When Black Widow jumped off a cliff to save Hawkeye in “Avengers: Endgame,” the MCU answered that exact question. This became a linchpin moment for the franchise that’s been met with much ambivalence and hangs over the entirety of “Black Widow,” Natasha Romanoff’s (Scarlett Johansson, “Marriage Story”) long-awaited solo film.
The movie opens with a flashback in Ohio in 1995, where a young Natasha and three other agents of the nefarious, Soviet-made Red Room are undercover, posing as a happy family. Although the four are inevitably separated, Natasha’s affection for them and their fabricated but nonetheless sincere family dynamic is clear. Over two decades later, having defected from the Red Room, Natasha is alone and on the run following the events of “Captain America: Civil War.” The reappearance of Yelena (Florence Pugh, “Little Women”), her younger sister during the mission in Ohio, and the opportunity to bring down the Red Room kicks the action into gear.

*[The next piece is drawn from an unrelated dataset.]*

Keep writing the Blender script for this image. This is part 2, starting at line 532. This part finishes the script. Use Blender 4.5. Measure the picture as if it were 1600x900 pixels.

In their search for the Red Room, Natasha and Yelena gather up Alexei (David Harbour, “Stranger Things”) and Melina (Rachel Weisz, “The Favourite”), who once played their parents. Their reunion and the reestablishment of their relationship turns the second act partially into a fun family comedy that employs many recognizable tropes, complete with a dinner table scene in which the family bickers (Melina tells Natasha not to slouch and Alexei tells the girls to listen to their mother). Although their conversation eventually ventures into a more somber territory, the cast’s strong performances and comedic elements provide much-needed levity for a film that easily could have taken itself much too seriously. The consistently wonderful Florence Pugh shines during these family scenes in particular, connecting the comedic and dramatic elements as she jumps deftly between exasperation with the others and devastation at their refusal to acknowledge that their family was real.
The younger/older sister dynamic that Pugh and Johansson play so well is primarily responsible for the successes that “Black Widow” claims. Many of the small moments Yelena and Natasha share will look incredibly familiar to anyone with a sibling, right down to the way they glance quickly at each other across the room when their parents say something dubious. Even the parts that feel like typical Marvel fare — a motorcycle chase, a helicopter rescue, an airborne final battle — are anchored by their relationship and by the lengths they are willing to go to for each other. Their final scene together may be one of the most touching interactions in any Marvel movie.
It’s a little ironic, then, that much of what makes “Black Widow” good on its own is also what makes it feel cold in the MCU’s broader context. There’s no shortage of fans and critics who were, to put it mildly, upset about Natasha’s death in “Avengers: Endgame.” Giving her a family retroactively, establishing relationships that could have been expanded on through more solo movies if her character was alive, gives fans that much more potential to mourn. After years of delays and bad excuses for not making a Black Widow film, it’s hard not to wonder if things would be completely different for her character now if “Black Widow” had actually come out after “Captain America: Civil War” — where it belongs chronologically.
Natasha’s death makes “Black Widow” feel necessary, not within the Marvel timeline, but within the film’s metacontext: the fans’ love for her character and their desire to see her finally given her due, which is by no means a bad reason for the movie to exist. As a reluctant but nevertheless consistent Marvel fan myself, “Black Widow” is something I’ve waited on for years, and I’m glad that the 13-year-old in me can finally put the issue to rest. It’s not exactly the sendoff I envisioned for a character I love, but it certainly does what it can under the circumstances, and it has a lot of fun along the way.